Enquanto primeiro-ministro e secretário-geral do PS, José Sócrates preocupou-se em insistir que a crise se deveu a fatores exógenos ao país e às próprias opções políticas do seu governo. Mais ainda, e recorrendo à dimensão global, o argumento encerrava a lógica de que a crise colocava desafios graves à estabilidade do euro, da zona euro e mesmo à continuação do projeto europeu. Na narrativa da crise manipulada por José Sócrates (e isto porque uma narrativa é sempre uma manipulação dos fatos e da realidade, por quem quer que produza uma), o governo do PS carregava o fardo pesado da defesa do euro e da Europa, e só a solidariedade dos sócios europeus para com os países periféricos e a coesão nacional permitiram ultrapassar as dificuldades. Ao mesmo tempo, e procurando não perder terreno face às narrativas produzidas mais à esquerda, o PS lá ia arremetendo contra os mercados, especialmente contra as agências de notação financeira, transformando-os na cara mais visível dos interesses especulativos anti-Europa e anti-euro quando aquelas começaram a baixar a nota da dívida da República e a apostar numa eventual bancarrota. Sócrates via o seu governo e as suas políticas como baluarte da defesa dos interesses nacionais no meio de uma crise europeia cujo elo mais fraco passara entretanto a ser Portugal. A manipulação tornou-se evidente quando, no espaço de poucas semanas, o argumento passou de ser utilizado para justificar a recusa da ajuda externa do FMI/UE a justificar essa mesma ajuda.

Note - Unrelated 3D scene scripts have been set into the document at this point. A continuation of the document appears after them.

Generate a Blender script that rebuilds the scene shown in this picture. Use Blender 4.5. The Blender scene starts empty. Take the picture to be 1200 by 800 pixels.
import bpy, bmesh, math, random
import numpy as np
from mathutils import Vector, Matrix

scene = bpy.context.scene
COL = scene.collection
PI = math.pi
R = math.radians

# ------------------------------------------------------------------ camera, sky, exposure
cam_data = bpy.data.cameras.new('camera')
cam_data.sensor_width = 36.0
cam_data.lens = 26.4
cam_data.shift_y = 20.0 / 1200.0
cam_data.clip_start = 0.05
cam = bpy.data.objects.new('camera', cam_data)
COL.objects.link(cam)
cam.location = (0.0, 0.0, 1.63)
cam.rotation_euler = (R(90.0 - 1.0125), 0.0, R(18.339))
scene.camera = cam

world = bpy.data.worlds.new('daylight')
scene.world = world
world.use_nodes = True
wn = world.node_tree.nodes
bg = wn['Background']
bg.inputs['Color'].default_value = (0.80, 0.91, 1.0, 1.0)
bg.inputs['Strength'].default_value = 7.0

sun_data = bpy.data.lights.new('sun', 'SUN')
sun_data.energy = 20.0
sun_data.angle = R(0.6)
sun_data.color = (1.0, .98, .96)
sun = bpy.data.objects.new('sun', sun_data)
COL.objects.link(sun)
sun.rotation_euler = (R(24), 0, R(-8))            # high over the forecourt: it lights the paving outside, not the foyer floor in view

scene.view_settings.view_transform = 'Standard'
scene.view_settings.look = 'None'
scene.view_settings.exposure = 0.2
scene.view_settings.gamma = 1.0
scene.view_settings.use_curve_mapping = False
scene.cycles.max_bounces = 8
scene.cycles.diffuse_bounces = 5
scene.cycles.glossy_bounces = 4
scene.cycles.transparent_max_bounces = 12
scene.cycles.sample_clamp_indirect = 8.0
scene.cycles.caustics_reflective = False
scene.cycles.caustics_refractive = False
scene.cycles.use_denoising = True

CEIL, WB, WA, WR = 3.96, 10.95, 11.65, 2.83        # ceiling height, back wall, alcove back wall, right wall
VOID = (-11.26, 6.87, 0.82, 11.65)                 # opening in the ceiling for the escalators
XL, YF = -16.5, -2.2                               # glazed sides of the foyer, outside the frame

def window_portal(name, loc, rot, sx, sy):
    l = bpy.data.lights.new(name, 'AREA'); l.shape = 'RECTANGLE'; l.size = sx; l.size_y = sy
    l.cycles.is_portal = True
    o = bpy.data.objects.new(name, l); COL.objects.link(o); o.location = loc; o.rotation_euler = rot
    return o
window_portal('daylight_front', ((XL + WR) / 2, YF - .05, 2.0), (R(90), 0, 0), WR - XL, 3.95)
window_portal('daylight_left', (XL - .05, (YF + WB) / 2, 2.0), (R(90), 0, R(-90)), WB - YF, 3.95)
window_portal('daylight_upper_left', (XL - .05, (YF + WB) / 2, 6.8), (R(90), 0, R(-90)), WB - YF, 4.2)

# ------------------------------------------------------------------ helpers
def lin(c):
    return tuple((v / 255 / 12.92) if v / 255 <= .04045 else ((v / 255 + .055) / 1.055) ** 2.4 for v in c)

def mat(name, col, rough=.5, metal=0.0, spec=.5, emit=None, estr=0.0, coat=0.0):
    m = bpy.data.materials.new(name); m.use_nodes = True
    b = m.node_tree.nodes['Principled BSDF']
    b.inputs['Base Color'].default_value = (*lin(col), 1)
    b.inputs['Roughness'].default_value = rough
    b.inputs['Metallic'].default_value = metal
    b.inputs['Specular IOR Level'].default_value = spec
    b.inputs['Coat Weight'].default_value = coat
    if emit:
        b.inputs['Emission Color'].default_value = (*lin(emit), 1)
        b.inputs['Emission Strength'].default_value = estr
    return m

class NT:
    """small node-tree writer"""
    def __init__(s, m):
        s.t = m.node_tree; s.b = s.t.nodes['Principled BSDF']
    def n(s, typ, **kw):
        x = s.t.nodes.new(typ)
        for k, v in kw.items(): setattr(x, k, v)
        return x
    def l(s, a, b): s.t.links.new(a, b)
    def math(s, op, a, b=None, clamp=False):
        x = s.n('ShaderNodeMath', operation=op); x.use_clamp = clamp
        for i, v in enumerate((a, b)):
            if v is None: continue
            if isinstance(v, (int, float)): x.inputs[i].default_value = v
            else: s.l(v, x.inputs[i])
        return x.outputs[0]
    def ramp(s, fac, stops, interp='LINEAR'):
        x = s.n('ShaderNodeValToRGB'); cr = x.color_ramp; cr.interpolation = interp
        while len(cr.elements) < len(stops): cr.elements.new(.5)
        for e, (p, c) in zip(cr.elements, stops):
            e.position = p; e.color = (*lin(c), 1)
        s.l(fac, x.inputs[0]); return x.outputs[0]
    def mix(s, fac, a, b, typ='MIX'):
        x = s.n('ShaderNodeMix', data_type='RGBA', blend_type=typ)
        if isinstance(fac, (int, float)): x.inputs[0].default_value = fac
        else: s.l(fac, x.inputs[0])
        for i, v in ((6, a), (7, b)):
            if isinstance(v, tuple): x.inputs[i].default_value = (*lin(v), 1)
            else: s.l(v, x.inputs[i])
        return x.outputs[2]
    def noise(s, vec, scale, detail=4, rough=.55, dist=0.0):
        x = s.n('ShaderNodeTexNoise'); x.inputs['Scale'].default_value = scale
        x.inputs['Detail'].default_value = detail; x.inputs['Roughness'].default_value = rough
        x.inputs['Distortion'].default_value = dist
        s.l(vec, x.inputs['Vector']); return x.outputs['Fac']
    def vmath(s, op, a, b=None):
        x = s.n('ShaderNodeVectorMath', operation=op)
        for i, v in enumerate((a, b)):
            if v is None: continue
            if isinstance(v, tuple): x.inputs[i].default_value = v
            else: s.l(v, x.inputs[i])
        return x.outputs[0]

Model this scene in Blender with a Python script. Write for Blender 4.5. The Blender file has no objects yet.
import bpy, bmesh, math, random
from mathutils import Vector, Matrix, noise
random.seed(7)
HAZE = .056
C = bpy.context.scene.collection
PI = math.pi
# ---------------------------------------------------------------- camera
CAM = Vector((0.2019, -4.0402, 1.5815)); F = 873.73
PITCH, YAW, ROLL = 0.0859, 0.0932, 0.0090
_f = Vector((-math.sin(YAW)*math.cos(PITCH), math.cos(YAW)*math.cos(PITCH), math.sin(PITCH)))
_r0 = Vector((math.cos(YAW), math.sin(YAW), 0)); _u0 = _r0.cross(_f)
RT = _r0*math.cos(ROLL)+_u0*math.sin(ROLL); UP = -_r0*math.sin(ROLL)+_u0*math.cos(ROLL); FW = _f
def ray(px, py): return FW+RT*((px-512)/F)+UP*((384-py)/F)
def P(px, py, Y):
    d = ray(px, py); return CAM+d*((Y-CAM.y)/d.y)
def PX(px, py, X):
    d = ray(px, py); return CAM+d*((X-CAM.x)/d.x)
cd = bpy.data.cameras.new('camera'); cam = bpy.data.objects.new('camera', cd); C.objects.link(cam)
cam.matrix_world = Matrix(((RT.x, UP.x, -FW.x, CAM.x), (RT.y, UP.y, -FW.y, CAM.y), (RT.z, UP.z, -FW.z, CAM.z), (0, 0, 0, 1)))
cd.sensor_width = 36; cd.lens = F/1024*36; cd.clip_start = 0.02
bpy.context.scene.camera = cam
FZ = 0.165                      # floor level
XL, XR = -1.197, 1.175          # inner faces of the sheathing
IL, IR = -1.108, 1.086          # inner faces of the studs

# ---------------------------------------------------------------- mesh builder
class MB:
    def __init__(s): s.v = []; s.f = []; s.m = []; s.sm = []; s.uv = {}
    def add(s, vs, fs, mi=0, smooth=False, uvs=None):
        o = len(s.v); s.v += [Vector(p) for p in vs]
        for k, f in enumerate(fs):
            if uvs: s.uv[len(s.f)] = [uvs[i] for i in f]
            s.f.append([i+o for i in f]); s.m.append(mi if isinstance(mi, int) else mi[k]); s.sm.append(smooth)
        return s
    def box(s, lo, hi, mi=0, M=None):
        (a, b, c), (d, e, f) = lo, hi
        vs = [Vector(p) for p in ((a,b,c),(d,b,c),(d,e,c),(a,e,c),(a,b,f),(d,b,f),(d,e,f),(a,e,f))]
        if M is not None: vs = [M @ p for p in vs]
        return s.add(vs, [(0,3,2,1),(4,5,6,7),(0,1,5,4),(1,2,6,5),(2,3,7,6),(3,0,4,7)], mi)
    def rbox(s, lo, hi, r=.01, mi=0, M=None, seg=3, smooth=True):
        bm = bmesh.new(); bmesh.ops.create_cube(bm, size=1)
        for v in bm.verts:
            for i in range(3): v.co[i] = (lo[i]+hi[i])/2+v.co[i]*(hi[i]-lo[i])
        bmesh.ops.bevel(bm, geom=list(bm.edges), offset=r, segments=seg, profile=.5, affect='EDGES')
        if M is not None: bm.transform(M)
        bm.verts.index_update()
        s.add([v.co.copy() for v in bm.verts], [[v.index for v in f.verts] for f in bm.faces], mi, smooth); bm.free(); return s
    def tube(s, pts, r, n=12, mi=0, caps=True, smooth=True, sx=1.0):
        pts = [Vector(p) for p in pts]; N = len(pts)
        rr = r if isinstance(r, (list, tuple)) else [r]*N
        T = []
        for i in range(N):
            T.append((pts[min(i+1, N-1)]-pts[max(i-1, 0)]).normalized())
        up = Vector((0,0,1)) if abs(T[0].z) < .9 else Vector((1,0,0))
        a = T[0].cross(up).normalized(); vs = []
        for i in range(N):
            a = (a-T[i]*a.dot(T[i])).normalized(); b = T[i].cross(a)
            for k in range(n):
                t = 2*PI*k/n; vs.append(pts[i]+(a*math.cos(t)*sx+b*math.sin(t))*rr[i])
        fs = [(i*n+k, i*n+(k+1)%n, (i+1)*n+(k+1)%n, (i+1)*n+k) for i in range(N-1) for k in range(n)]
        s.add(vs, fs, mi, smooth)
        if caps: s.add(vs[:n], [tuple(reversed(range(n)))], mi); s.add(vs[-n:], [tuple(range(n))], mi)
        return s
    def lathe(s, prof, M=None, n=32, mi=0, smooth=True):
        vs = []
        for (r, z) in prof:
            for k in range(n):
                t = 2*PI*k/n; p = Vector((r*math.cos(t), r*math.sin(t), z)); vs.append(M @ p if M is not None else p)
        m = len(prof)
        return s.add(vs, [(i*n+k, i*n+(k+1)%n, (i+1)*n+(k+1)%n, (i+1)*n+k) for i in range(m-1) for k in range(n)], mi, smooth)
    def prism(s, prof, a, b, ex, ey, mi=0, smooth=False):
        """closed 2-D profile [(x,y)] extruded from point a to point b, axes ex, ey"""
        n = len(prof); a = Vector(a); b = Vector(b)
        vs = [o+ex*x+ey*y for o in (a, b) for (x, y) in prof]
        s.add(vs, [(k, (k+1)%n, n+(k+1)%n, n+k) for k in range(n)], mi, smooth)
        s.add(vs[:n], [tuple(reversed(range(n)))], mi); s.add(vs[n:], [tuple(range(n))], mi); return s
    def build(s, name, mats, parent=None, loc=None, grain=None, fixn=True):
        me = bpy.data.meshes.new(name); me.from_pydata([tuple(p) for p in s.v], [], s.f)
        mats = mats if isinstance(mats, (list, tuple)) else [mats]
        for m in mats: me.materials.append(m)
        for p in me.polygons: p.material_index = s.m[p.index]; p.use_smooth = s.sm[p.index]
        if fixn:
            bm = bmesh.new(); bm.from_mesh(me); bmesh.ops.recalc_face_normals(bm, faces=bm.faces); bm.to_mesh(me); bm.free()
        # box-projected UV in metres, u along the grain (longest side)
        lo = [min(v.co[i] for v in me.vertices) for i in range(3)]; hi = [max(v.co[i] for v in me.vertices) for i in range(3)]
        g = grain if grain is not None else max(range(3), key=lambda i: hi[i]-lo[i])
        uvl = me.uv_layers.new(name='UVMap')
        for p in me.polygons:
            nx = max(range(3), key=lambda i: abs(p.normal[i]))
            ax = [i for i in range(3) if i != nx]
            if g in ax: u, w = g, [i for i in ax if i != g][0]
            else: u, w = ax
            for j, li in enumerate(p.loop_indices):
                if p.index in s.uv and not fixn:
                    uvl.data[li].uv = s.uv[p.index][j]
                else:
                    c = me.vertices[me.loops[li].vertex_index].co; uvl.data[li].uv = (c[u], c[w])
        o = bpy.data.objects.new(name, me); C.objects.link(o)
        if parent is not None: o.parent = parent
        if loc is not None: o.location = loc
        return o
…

Enquanto isto, a oposição à direita produzia a sua própria narrativa da crise, quase que indiferente ao fato de um dia regressar ao governo e ser confrontada com uma nova perspetiva da realidade. Onde Sócrates só via fatores exógenos e crise global, PSD e CDS só viam políticas erradas e incapacidade de produzir mudanças estruturais. Quando o PS começou a arremeter contra especuladores e agências de notação, os mais liberais e o presidente Cavaco Silva lembraram que era escusado criticar a ‘neutralidade dos mercados’ que ‘sabem bem o que se cá passa’ e antes acatar os seus ditames teleológicos. Se ao menos Portugal voltasse a ser o aluno exemplar da Europa dos anos 80 e 90 (esse mesmo que condenou a agricultura e pescas e restante produção nacional de acordo com a lógica circular inerente à narrativa do aluno exemplar da Europa). Se algum programa o programa de governo do PSD tem é esse regresso à narrativa de Portugal-aluno-exemplar-da-Europa-que-há-de-resolver-todos-os-problemas-nacionais. A determinação de Passos Coelho tem relação direta com esta ilusão, e assim se justifica que quisesse ser mais troikista que a troika e antecipar resultados para impressionar a Europa (à custa do clássico aumento de impostos).

E só assim é possível compreender que tenha recebido a decisão da Moody’s de atirar para o lixo a dívida portuguesa como um ‘murro no estômago’. De repente, a onda de choque da decisão da Moody’s transformou muitos liberais em críticos da cegueira dos mercados, e a sua narrativa da crise passou a ser povoada de fatores exógenos e teorias da conspiração contra o euro, em que Portugal é utilizado como mero instrumento do ataque à Grécia, e depois a toda a Europa, por insaciáveis especuladores financeiros. De tal forma que a panaceia parece agora ser para muitos a criação de agências europeias de notação, tão ‘neutrais’ como o próprio mercado, claro, e já agora benevolentes para com os desmandos de governação de quem nos trouxe até aqui e que quem nos governar no futuro será tentado, mais tarde ou mais cedo, a repetir.